« IL FAUT QU’ON FASSE ATTENTION TOUJOURS JUSQU’OÙ ÇA PASSE, ET JUSQU’OÙ ÇA PASSE PAS. » Ce subtil précepte de Douste-Blazy, rapporté par Charlie Hebdo du 30 mars dernier, résume bien les difficultés d’une politique gouvernementale très unilatérale : tout pour les (très) riches, et rien pour les autres. Et cela commence à se voir, aussi bien dans le public que dans le privé. Les fonctionnaires sont en effet confrontés à une différence de traitement flagrante. Avant de devoir lâcher un peu de lest, Renaud Dutreil leur proposait une augmentation inférieure à l’inflation et jurait ses grands dieux que le budget ne permettait pas plus. C’est d’ailleurs lui qui avait déclaré, lors d’une conférence devant la Fondation Concorde : « Nous sommes un peu méchants avec les fonctionnaires. Leur pouvoir d’achat a perdu 4,5 % depuis 2000 » [1]. Mais dans le même temps, les baisses d’impôts continuent, toujours au bénéfice des plus hauts revenus. Selon le Syndicat national unifié des impôts [2], le manque à gagner cumulé sur la période 2000-2005 atteint 50 milliards d’euros, soit un an d’impôt sur le revenu (53 milliards d’euros en 2004).
Les choses sont tout aussi claires dans le privé, où les profits atteignent des niveaux record : 57 milliards d’euros pour les sociétés du CAC40 en 2004, soit 64 % de plus qu’en 2003 ! Quant aux salariés, ils sont confrontés à une nouvelle intensification du travail (le PIB augmente avec des effectifs à peu près fixes), à la pression permanente du chômage et à la remise en cause des 35 heures. Tout cela sans aucune compensation du côté des salaires : le salaire net moyen a reculé de 0,3 % en 2003 et ne devrait progresser que de 0,4 % en 2004. La part des salaires, qui se situe à un niveau historiquement très bas, est en train de repartir à la baisse : 64,2 % de la valeur ajoutée des entreprises en 2004, contre 64,8 % en 2002. On en est arrivé au point où les entreprises font tellement de profits qu’elles ne savent plus où l’investir. Une étude de la société de Bourse Cheuvreux montre que les investissements des 45 premières entreprises françaises ont reculé de 12 % entre 2001 et 2004. Comme il n’est pas question d’augmenter les salaires, il ne reste plus qu’à redistribuer ce profit non investi auprès des actionnaires, dont les dividendes ont progressé de 30 % en trois ans.

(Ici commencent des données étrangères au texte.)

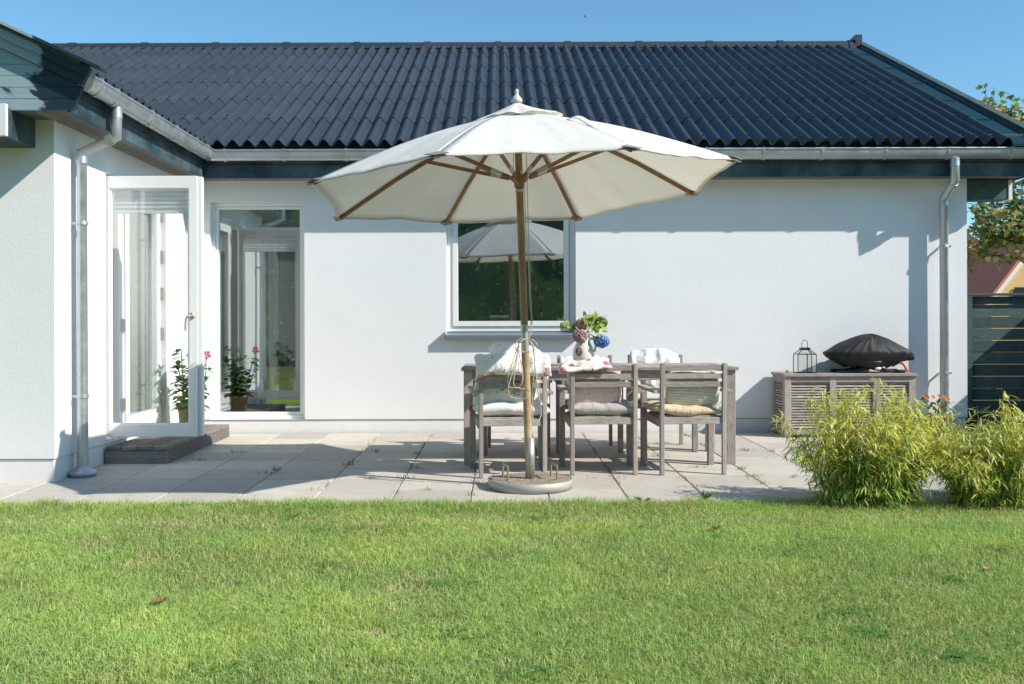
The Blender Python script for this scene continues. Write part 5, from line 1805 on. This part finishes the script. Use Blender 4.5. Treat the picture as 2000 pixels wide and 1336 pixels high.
ZFN = P(1950, 573, 10.62).z
fence('board_fence', 'dark weathered horizontal board fence beside the right house corner', (4.95 + .06, 10.62, 0), (8.6, 10.62, 0), ZFN)
fence('board_fence', 'dark side fence running towards the viewer, outside the right edge', (6.05, 10.50, 0), (6.05, 6.9, 0), ZFN)


# ------------------------------------------------------------------ neighbour house, tree, hedge, bird
nb_ = thing('neighbour_house', 'red tiled house with yellow gable beyond the fence', 'house', (25, 48, 0))
YN = 45.0
zr = P(1975, 476, YN).z; x0 = PX(1850, YN); x1 = PX(2330, YN)
b = MB()
ev = 1.6
b.face([(x0, YN - 5, ev), (x1, YN - 5, ev), (x1, YN, zr), (x0, YN, zr)]); b.face([(x0, YN + 5, ev), (x0, YN, zr), (x1, YN, zr), (x1, YN + 5, ev)])
rf = b.build('roof', 'tile_red', nb_, solid=.1)
b = MB(); b.tube([(x0, YN, zr + .05), (x1, YN, zr + .05)], .16, 8); b.build('ridge', 'tile_ridge', rf)
b = MB(); b.box(x0 + .3, x1 - .3, YN - 4.6, YN + 4.6, 0, ev); b.build('wall', 'render_yellow', nb_)
YQ = YN - 5.6
ga, gp = P(1946, 571, YQ), P(2030, 462, YQ)
mq = (gp.z - ga.z) / (gp.x - ga.x)
gx2 = 2 * gp.x - ga.x
b = MB(); b.prism([(ga.x - .2, 0), (gx2 + .2, 0), (gx2 + .2, ga.z - .15), (gx2, ga.z), (gp.x, gp.z), (ga.x, ga.z), (ga.x - .2, ga.z - .15)], YQ, YN - 1, 'y'); b.build('gable_wall', 'render_yellow', nb_)
b = MB()
for sg in (1, -1):
    f_ = lambda x: x if sg == 1 else 2 * gp.x - x
    pts = [(f_(ga.x - .5), ga.z - .5 * mq - .10), (f_(gp.x), gp.z - .10), (f_(gp.x), gp.z + .22), (f_(ga.x - .5), ga.z - .5 * mq + .22)]
    b.prism(pts if sg == 1 else pts[::-1], YQ - .25, YQ - .02, 'y')
b.build('barge_board', 'white_board', nb_)
b = MB()
for sg in (1, -1):
    f_ = lambda x: x if sg == 1 else 2 * gp.x - x
    pts = [(f_(ga.x - .7), ga.z - .7 * mq + .24), (f_(gp.x), gp.z + .24), (f_(gp.x), gp.z + .40), (f_(ga.x - .7), ga.z - .7 * mq + .40)]
    b.prism(pts if sg == 1 else pts[::-1], YQ - .4, YN - .8, 'y')
b.build('gable_roof', 'tile_red', nb_)
b = MB(); q = P(1998, 566, YQ - .04); b.box(q.x - .35, q.x + .8, q.y - .05, q.y, q.z - 1.0, q.z + .1); b.build('gable_window', 'dark_metal', nb_)


def maple_leaf(mb, c, d, n, r, col):
    s_ = d.cross(n).normalized(); n2 = s_.cross(d).normalized()
    pts = [(0, -.45), (.28, -.38), (.62, -.30), (.42, -.02), (.72, .22), (.30, .25), (0, .75), (-.30, .25), (-.72, .22), (-.42, -.02), (-.62, -.30), (-.28, -.38)]
    P_ = [c + (s_ * p[0] + d * p[1]) * r + n2 * (abs(p[0]) * .28 * r) for p in pts]
    mid = c
    m0 = [P_[0], P_[1], P_[2], P_[3], P_[4], P_[5], P_[6]]; m1 = [P_[6], P_[7], P_[8], P_[9], P_[10], P_[11], P_[0]]
    mb.face(m0, None, False); mb.col.append(col); mb.face(m1, None, False); mb.col.append(col)


def tree(name, label, base, h, crown_c, crown_r, seed, nl, lr, cols, nbr=26, trunk_r=.16, extra=()):
    rg = random.Random(seed); base = Vector(base); cc = Vector(crown_c); cr = Vector(crown_r)
    th = thing(name, label, 'tree', base)
    tb, lv = MB(), MB()
    top_ = Vector((cc.x, cc.y, cc.z + cr.z * .7))
    tr = smooth_path([base, base.lerp(top_, .35) + Vector((.12, .05, 0)), base.lerp(top_, .7) + Vector((-.1, 0, 0)), top_], 6)
    tb.tube(tr, [trunk_r * (1 - .9 * i / (len(tr) - 1)) for i in range(len(tr))], 10)
    ends = []
    for k in range(nbr):
        i = rg.randint(int(len(tr) * .25), len(tr) - 3)
        d = rdir(rg); e_ = cc + Vector((d.x * cr.x, d.y * cr.y, d.z * cr.z)) * rg.uniform(.75, 1.08)
        ends.append((i, e_))
    for e_ in extra: ends.append((rg.randint(int(len(tr) * .3), int(len(tr) * .6)), Vector(e_)))
    for (i, e_) in ends:
        s0 = tr[i]; br = smooth_path([s0, s0.lerp(e_, .5) + Vector((0, 0, rg.uniform(.0, .35))), e_], 5)
        r0 = trunk_r * .33 * (1 - .6 * i / len(tr))
        tb.tube(br, [r0 * (1 - .88 * j / (len(br) - 1)) for j in range(len(br))], 6, False)
        for k in range(nl):
            t_ = 1 - .75 * rg.random() ** 1.6
            j = min(len(br) - 2, int(t_ * (len(br) - 1)))
            q = br[j].lerp(br[j + 1], t_ * (len(br) - 1) - j)
            side = rdir(rg); q2 = q + side * rg.uniform(.05, .55) * (1.2 - .6 * t_)
            if rg.random() < .25: tb.tube([q, q2], .006, 3, False)
            d = rdir(rg); d.z -= .5; d.normalize()
            n = Vector((rg.uniform(-.6, .6), rg.uniform(-.6, .6), 1)).normalized()
            maple_leaf(lv, q2, d, n, lr * rg.uniform(.65, 1.2), jitter(rg.choice(cols), .25, rg))
    tb.build('trunk', 'branch_bark', th); lv.build('crown', 'leaf', th)


YT = 17.0
def TP(px_, py_, dy=0): return P(px_, py_, YT + dy)
tree('maple_tree', 'sycamore tree with browning leaves behind the right end of the house', (11.2, 17.2, 0), 6, (11.0, 17.2, 3.6), (2.3, 2.0, 2.0), 15, 112, .100,
     [(.18, .27, .09), (.25, .32, .10), (.12, .20, .07), (.46, .34, .19), (.60, .44, .28), (.30, .35, .12), (.15, .23, .07)], nbr=34,
     extra=[TP(1893, 450), TP(1900, 475, .4), TP(1905, 425, -.3), TP(1915, 490), TP(1890, 490, .5), TP(1925, 440, .3), TP(1940, 465), TP(1950, 420, -.4), TP(1910, 240), TP(1925, 250, .3), TP(1915, 200), TP(1950, 215), TP(1960, 250, .4), TP(1930, 205, .2), TP(1975, 235), TP(1985, 270), TP(1905, 400), TP(1975, 260), TP(1960, 280), TP(1985, 430), TP(1975, 400), TP(1990, 470)])

# hedge behind the camera; the window panes mirror it
rg = random.Random(77)
hd_ = thing('tall_hedge', 'tall dark garden hedge mirrored in the window glass', 'hedge', (0, -11, 0))
lv = MB()
NX, NZ = 60, 14
vs, fs = [], []
for i in range(NX + 1):
    for j in range(NZ + 1):
        x = -22 + 44 * i / NX; z = -.1 + 6.6 * j / NZ
        hh = 1 + .25 * mnoise.noise(Vector((x * .25, 3, 0)))
        y = -11.6 + .8 * mnoise.noise(Vector((x * .6, z * .6, 1))) - .25 * max(0, z - 4)
        vs.append((x, y, z * hh))
n = NZ + 1
for i in range(NX):
    for j in range(NZ): fs.append((i * n + j, i * n + j + 1, (i + 1) * n + j + 1, (i + 1) * n + j))
lv.quads(vs, fs); lv.col += [(.06, .09, .06)] * len(fs)
for k in range(9000):
    x = rg.uniform(-22, 22); z = rg.uniform(0, 6.6)
    if abs(x) > 9 and rg.random() < .5: continue
    hh = 1 + .25 * mnoise.noise(Vector((x * .25, 3, 0)))
    y = -11.6 + .8 * mnoise.noise(Vector((x * .6, z * .6, 1))) - .25 * max(0, z - 4) + rg.uniform(.0, .55)
    d = rdir(rg)
    leaf_poly(lv, Vector((x, y, z * hh)), d, rdir(rg), rg.uniform(.14, .26), rg.uniform(.08, .14), jitter(rg.choice([(.24, .34, .17), (.34, .44, .22), (.66, .62, .28), (.16, .24, .13)]), .3, rg), .2, .2, 2)
lv.build('hedge_foliage', 'leaf', hd_)

q = P(1143, 32.5, 70)
bird = MB()
bird.tube([q + Vector((-.10, 0, .02)), q + Vector((-.03, 0, .0)), q + Vector((.08, 0, -.03)), q + Vector((.14, 0, -.05))], [.008, .035, .03, .006], 8)
bird.face([q + Vector((-.03, 0, 0)), q + Vector((.05, 0, -.02)), q + Vector((-.02, .22, .05)), q + Vector((-.12, .28, .04))]); bird.face([q + Vector((-.03, 0, 0)), q + Vector((-.15, -.25, .06)), q + Vector((-.08, -.22, .05)), q + Vector((.05, 0, -.02))])
tag(bird.build('flying_bird', 'bird_grey'), 'tiny distant bird gliding in the blue sky above the roof', 'bird')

La question salariale condense tout ce qu’il y a d’insupportable dans la situation actuelle. Une augmentation générale des salaires permettrait d’augmenter la croissance via la demande salariale, et donc de créer des emplois. Un cercle vertueux pourrait alors s’enclencher, qui apporterait des ressources supplémentaires au budget et à la Sécurité sociale. Même la sacro-sainte compétitivité n’en serait pas écornée, à condition que les entreprises distribuent un peu plus de salaires et un peu moins de dividendes. Ce raisonnement - corroboré par le bilan de la période d’embellie (1997-2001) - est totalement étranger à l’orthodoxie libérale. Sa véritable phobie du salaire n’est donc pas seulement antisociale, mais aussi antiéconomique. Pour donner un peu de mou, il ne reste au gouvernement que les grosses ficelles : des miettes pour les fonctionnaires, la participation et l’intéressement dans le privé. Mais ces mesures de diversion ne sont pas suffisantes pour dissiper un sentiment largement répandu : le capitalisme libéral n’a décidément rien à offrir en contrepartie de ce qu’il fait subir à l’écrasante majorité de la population. Le référendum risque alors de servir de catalyseur, et d’ouvrir la voie à une nouvelle montée en puissance du mouvement social. Il se pourrait bien que les libéraux en aient déjà trop fait, et que la mayonnaise sociale finisse par prendre.